By giving the layer 7 an n-type doping, said barrier can be reduced (Fig. 3c) or even become zero (Fig. 3d). In this example, the n-type region is doped with nitrogen, phosphor or arsenic (> 10¹⁷/cm³, preferably > 10¹⁸/cm³). Other materials which can suitably be used for the layer 7 are various types of silicon carbide (SiC, bandgap 2.1-3.3 eV), aluminium nitride (A1N bandgap approximately 6.2 eV), carbon-based material, cubic boron nitride (cBN, bandgap approximately 6.4 eV) and gallium-arsenic nitride (Al_xGa_yN, bandgap 3.5-6.2 eV). Emanation of the electrons is further facilitated by using a layer 9 of a work function-reducing material (indicated by broken lines in Fig. 2).
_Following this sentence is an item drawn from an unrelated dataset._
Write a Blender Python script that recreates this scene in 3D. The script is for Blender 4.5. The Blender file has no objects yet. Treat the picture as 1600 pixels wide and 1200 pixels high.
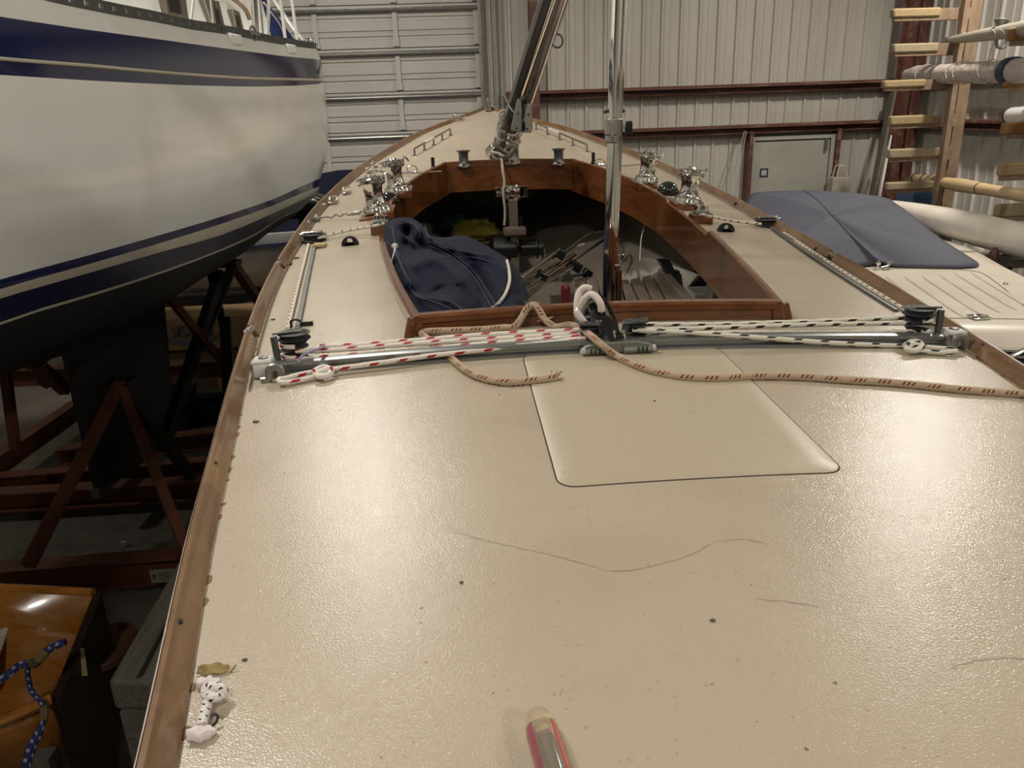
import bpy, math, random
import numpy as np
from mathutils import Vector, Matrix
random.seed(7)
SC = bpy.context.scene
COL = SC.collection
PI = math.pi
V = lambda *a: Vector(a if len(a) == 3 else a[0])
Z = Vector((0, 0, 1))

# ---------------------------------------------------------------- camera
FPX = 1200.0
CAM = Vector((-0.355, 0.0, 2.45))
def _basis(p, r, yaw):
    p, r, yaw = (math.radians(a) for a in (p, r, yaw))
    fw = Vector((math.sin(yaw)*math.cos(p), math.cos(yaw)*math.cos(p), -math.sin(p)))
    rt = Vector((math.cos(yaw), -math.sin(yaw), 0)); up = rt.cross(fw)
    c, s = math.cos(r), math.sin(r)
    return rt*c - up*s, rt*s + up*c, fw
RT, UP, FW = _basis(19.357, 2.027, 3.746)
cam = bpy.data.cameras.new('camera'); co = bpy.data.objects.new('camera', cam); COL.objects.link(co)
cam.sensor_fit = 'HORIZONTAL'; cam.sensor_width = 36; cam.lens = 36*FPX/1600; cam.clip_start = .02
co.matrix_world = Matrix(((RT.x, UP.x, -FW.x, CAM.x), (RT.y, UP.y, -FW.y, CAM.y), (RT.z, UP.z, -FW.z, CAM.z), (0, 0, 0, 1)))
SC.camera = co
def ray(px, py): return RT*((px-800)/FPX) + UP*((600-py)/FPX) + FW
def at(px, py, y): d = ray(px, py); return CAM + d*((y-CAM.y)/d.y)       # the point a photo position shows on the plane Y = y
def atx(px, py, x): d = ray(px, py); return CAM + d*((x-CAM.x)/d.x)
def atz(px, py, z): d = ray(px, py); return CAM + d*((z-CAM.z)/d.z)
def pr(p):
    d = Vector(p)-CAM; z = d.dot(FW); return 800+FPX*d.dot(RT)/z, 600-FPX*d.dot(UP)/z
def pix(p): return (Vector(p)-CAM).dot(FW)/FPX                             # metres per pixel at a point

# ---------------------------------------------------------------- curves
def hermite(tab):
    xs = np.array([t[0] for t in tab], float); ys = np.array([t[1] for t in tab], float)
    m = np.gradient(ys, xs)
    def f(x):
        x = min(max(x, xs[0]), xs[-1]); i = min(max(int(np.searchsorted(xs, x))-1, 0), len(xs)-2)
        h = xs[i+1]-xs[i]; t = (x-xs[i])/h
        return float((2*t**3-3*t*t+1)*ys[i]+(t**3-2*t*t+t)*h*m[i]+(-2*t**3+3*t*t)*ys[i+1]+(t**3-t*t)*h*m[i+1])
    return f
def lin(tab):
    xs = [t[0] for t in tab]; ys = [t[1] for t in tab]
    return lambda x: float(np.interp(x, xs, ys))
def spl(pts, n=6, closed=False):
    P = [Vector(p) for p in pts]; N = len(P); out = []
    for i in range(N if closed else N-1):
        a, b, c, d = (P[(i+k) % N] if closed else P[min(max(i+k, 0), N-1)] for k in (-1, 0, 1, 2))
        for j in range(n):
            t = j/n
            out.append(.5*((2*b)+(c-a)*t+(2*a-5*b+4*c-d)*t*t+(-a+3*b-3*c+d)*t**3))
    if not closed: out.append(P[-1].copy())
    return out

# ---------------------------------------------------------------- mesh collector
class MB:
    def __init__(s): s.v = []; s.f = []; s.uv = []; s.mi = []; s.m = 0
    def add(s, vs, fs, uvs=None):
        o = len(s.v); s.v += [tuple(p) for p in vs]
        for k, f in enumerate(fs):
            s.f.append([i+o for i in f]); s.mi.append(s.m); s.uv.append(uvs[k] if uvs else None)
        return s
    def hexa(s, p):   # p: 4 bottom ccw, 4 top
        return s.add(p, [(3, 2, 1, 0), (4, 5, 6, 7), (0, 1, 5, 4), (1, 2, 6, 5), (2, 3, 7, 6), (3, 0, 4, 7)])
    def box(s, c, d, R=None):
        c = Vector(c); q = []
        for z in (-1, 1):
            for x, y in ((-1, -1), (1, -1), (1, 1), (-1, 1)):
                w = Vector((x*d[0]/2, y*d[1]/2, z*d[2]/2)); q.append(c + (R @ w if R else w))
        return s.hexa(q)
    def bar(s, a, b, w, h, up=Z):
        a, b = Vector(a), Vector(b); t = (b-a).normalized(); x = t.cross(up)
        if x.length < 1e-3: x = t.cross(Vector((1, 0, 0)))
        x.normalize(); u = x.cross(t).normalized(); q = []
        for k in (-1, 1):
            for p, i in ((a, -1), (a, 1), (b, 1), (b, -1)): q.append(p + x*(i*w/2) + u*(k*h/2))
        return s.hexa(q)
    def tube(s, pts, r, n=8, closed=False, caps=True, flat=None):
        P = [Vector(p) for p in pts]; N = len(P)
        rr = list(r) if isinstance(r, (list, tuple)) else [r]*N
        T = []
        for i in range(N):
            a = P[(i-1) % N] if (closed or i) else P[0]; b = P[(i+1) % N] if (closed or i < N-1) else P[-1]
            t = b-a; T.append(t.normalized() if t.length > 1e-9 else Vector((0, 0, 1)))
        u = T[0].cross(Z)
        if u.length < 1e-3: u = T[0].cross(Vector((1, 0, 0)))
        u.normalize(); vs = []; L = 0; Ls = []
        for i in range(N):
            if i:
                L += (P[i]-P[i-1]).length
                u = u - T[i]*u.dot(T[i])
                if u.length < 1e-6: u = T[i].orthogonal()
                u.normalize()
            w = T[i].cross(u); Ls.append(L)
            for k in range(n):
                a = 2*PI*k/n; vs.append(P[i]+(u*math.cos(a)+w*math.sin(a)*(flat or 1))*rr[i])
        fs = []; uv = []
        for i in range(N if closed else N-1):
            j = (i+1) % N; l0 = Ls[i]; l1 = Ls[j] if j else L+(P[0]-P[-1]).length
            for k in range(n):
                k2 = (k+1) % n
                fs.append((i*n+k, i*n+k2, j*n+k2, j*n+k)); uv.append(((k/n, l0), ((k+1)/n, l0), ((k+1)/n, l1), (k/n, l1)))
        if caps and not closed:
            fs.append(tuple(range(n))[::-1]); uv.append([(0, 0)]*n)
            fs.append(tuple((N-1)*n+k for k in range(n))); uv.append([(0, 0)]*n)
        return s.add(vs, fs, uv)
    def lathe(s, prof, c=(0, 0, 0), ax=Z, n=24):
        c = Vector(c); ax = Vector(ax).normalized(); u = ax.orthogonal().normalized(); w = ax.cross(u)
        vs = []; m = len(prof)
        for k in range(n):
            a = 2*PI*k/n; d = u*math.cos(a)+w*math.sin(a)
            for r, h in prof: vs.append(c+d*r+ax*h)
        fs = [(k*m+i, ((k+1) % n)*m+i, ((k+1) % n)*m+i+1, k*m+i+1) for k in range(n) for i in range(m-1)]
        if prof[0][0] > 1e-5: fs.append(tuple(k*m for k in range(n))[::-1])
        if prof[-1][0] > 1e-5: fs.append(tuple(k*m+m-1 for k in range(n)))
        return s.add(vs, fs)
    def prism(s, poly, vec):
        vec = Vector(vec); P = [Vector(p) for p in poly]; n = len(P)
        fs = [tuple(range(n))[::-1], tuple(range(n, 2*n))]+[(i, (i+1) % n, n+(i+1) % n, n+i) for i in range(n)]
        return s.add(P+[p+vec for p in P], fs)
    def grid(s, G, wrap=False):
        m = len(G[0]); vs = [p for r in G for p in r]; fs = []
        for i in range(len(G)-1):
            for j in range(m if wrap else m-1):
                j2 = (j+1) % m
                fs.append((i*m+j, i*m+j2, (i+1)*m+j2, (i+1)*m+j))
        return s.add(vs, fs)
    def loft(s, rings, caps=True):
        n = len(rings[0]); s.grid(rings, wrap=True)
        if caps:
            o = len(s.v)-n*len(rings)
            s.f.append([o+k for k in range(n)][::-1]); s.mi.append(s.m); s.uv.append(None)
            o = len(s.v)-n; s.f.append([o+k for k in range(n)]); s.mi.append(s.m); s.uv.append(None)
        return s
    def ball(s, c, r, nu=16, nv=10, fn=None, R=None):
        c = Vector(c); r = (r, r, r) if not hasattr(r, '__len__') else r
        rings = []
        for i in range(nv+1):
            a = PI*min(max(i/nv, .004), .996); ring = []
            for k in range(nu):
                b = 2*PI*k/nu; d = Vector((math.sin(a)*math.cos(b), math.sin(a)*math.sin(b), -math.cos(a)))
                q = Vector((d.x*r[0], d.y*r[1], d.z*r[2]))*(fn(d) if fn else 1)
                ring.append(c+(R @ q if R else q))
            rings.append(ring)
        return s.loft(rings)
    def build(s, name, mat, parent=None, smooth=40, bevel=0, solid=0, org=None):
        if not hasattr(mat, '__len__'): mat = [mat]
        if parent is not None: o0 = ORG[parent]
        elif org is not None: o0 = Vector(org)
        else:
            a = np.array(s.v); lo, hi = a.min(0), a.max(0); o0 = Vector(((lo[0]+hi[0])/2, (lo[1]+hi[1])/2, lo[2]))
        me = bpy.data.meshes.new(name)
        me.from_pydata([(p[0]-o0.x, p[1]-o0.y, p[2]-o0.z) for p in s.v], [], s.f)
        for m in mat: me.materials.append(m)
        me.polygons.foreach_set('material_index', s.mi)
        if any(u is not None for u in s.uv):
            L = me.uv_layers.new(name='UVMap').data; k = 0
            for u, f in zip(s.uv, s.f):
                for q in range(len(f)):
                    L[k].uv = u[q] if u is not None else (0, 0); k += 1
        me.validate(); me.update()
        import bmesh
        b = bmesh.new(); b.from_mesh(me); bmesh.ops.recalc_face_normals(b, faces=b.faces); b.to_mesh(me); b.free()
        if smooth:
            me.polygons.foreach_set('use_smooth', [True]*len(me.polygons)); me.set_sharp_from_angle(angle=math.radians(smooth))
        o = bpy.data.objects.new(name, me); COL.objects.link(o)
        if parent is not None: o.parent = parent; ORG[o] = o0
        else: o.location = o0; ORG[o] = o0
        if solid:
            md = o.modifiers.new('solid', 'SOLIDIFY'); md.thickness = solid; md.offset = -1
        if bevel:
            md = o.modifiers.new('bevel', 'BEVEL'); md.width = bevel; md.segments = 2; md.limit_method = 'ANGLE'; md.angle_limit = math.radians(40)
        return o
ORG = {}
def tag(o, label=None, cat=None, group=None, kind=None):
    if label: o['label'] = label
    if cat: o['category'] = cat
    if group: o['group'] = group
    if kind: o['kind'] = kind
    return o
def thing(name, label, cat, loc, group=None, kind=None):
    o = bpy.data.objects.new(name, None); COL.objects.link(o); o.empty_display_size = .05
    o.location = loc; ORG[o] = Vector(loc)
    return tag(o, label, cat, group, kind)
def dup(o, parent=None, off=(0, 0, 0), R=None, scale=None):      # a copy of a part (or thing) and of what hangs under it
    c = o.copy(); COL.objects.link(c); c.parent = parent
    if parent is not None or True:
        c.location = Vector(o.location) if off is None else Vector(off)
    if R is not None: c.rotation_euler = R.to_euler() if hasattr(R, 'to_euler') else R
    if scale: c.scale = scale if hasattr(scale, '__len__') else (scale,)*3
    for ch in list(o.children): dup(ch, c, None)
    return c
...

In another embodiment (not shown), the layer 7 is provided with a very high p-type doping and a contact terminal. If the pn-junction between the n-type layer 23 and the p-type doped layer 7 is forward-biased, then the reduction of the energy barrier for electrons generated in the pn-junction 29 is sufficient to cause emission.

Fig. 4 shows a variant in which the pn-junction 29 is also reverse-biased and the material of the layer 7 does not exhibit NEA properties (the energy level (E_vac in Figs. 4b,c) of the vacuum is higher than the energy level of the conduction band in this material). In this case, the vacuum potential is reduced by applying a layer of cesium (the vacuum potential is reduced from E_vac to E_vac, c_s).

Also a strong electric field at the surface 30, which is generated via a (schematically shown) electrode 8, causes a reduction of the work function (Schottky effect). Also in the example shown in Fig. 4, said barrier can be reduced by giving the layer 7 an n-type doping (Fig. 4c). The electrode 8 is formed, for example, on the semiconductor body (gate electrode), but, in another example, this electrode is a grid in the electron tube.

In the example shown in Fig. 4, an additional layer 10 is provided between the n-type layer 23 and the layer 7 having a larger bandgap. For the layer 10 use is made of a material having a lattice constant which ranges between the lattice constants of (in this example) silicon and diamond, for example BSiC. On the one hand, the layer 10 is sufficiently thick to reduce mechanical stresses between the layers 23 and 7, and, on the other hand, it is so thin, preferably thinner than 10 nanometers, that the band schemes shown and hence the operation of the cathodes shown is hardly influenced, or perhaps not at all.

As stated hereinabove, if necessary, a layer of a work function-reducing material 9 is provided on the layer of a highly-doped semiconductor material 7. It has been found that, particularly for cesium, diamond and other carbon-based materials and SiC form good bonding layers, which also leads to fewer problems with respect to the above-mentioned ESD effect.

Fig. 5 shows a variant of Fig. 3a, in which a very thin n-type layer 23 is arranged between the p-type region 24 and a p-type layer 32 which is also very thin (the layers 23, 32 are preferably thinner than 4 nm), as described in USP 5,243,197 (PHN 12.988). Also in this case, a layer 7 of a semiconductor material having a larger bandgap than the material of the actual cathode (silicon or silicon carbide) is provided.

The layer 7 referred to in this Application always consists of one material with a larger bandgap, however, said layer may alternatively be composed of various materials with a larger bandgap.

The cathode is insensitive to oxidation and hence can very suitably be used in an environment where (whether or not temporarily) an oxidizing effect occurs, for example in an electron microscope or in equipment for electron lithography.

In summary, the invention relates to an electron tube comprising a semiconductor cathode in a semiconductor structure, in which the sturdiness of the cathode is increased by covering the emitting surface with a layer of a semiconductor material having a larger bandgap than the cathode material, and various measures for increasing the efficiency of the electron emission also being indicated.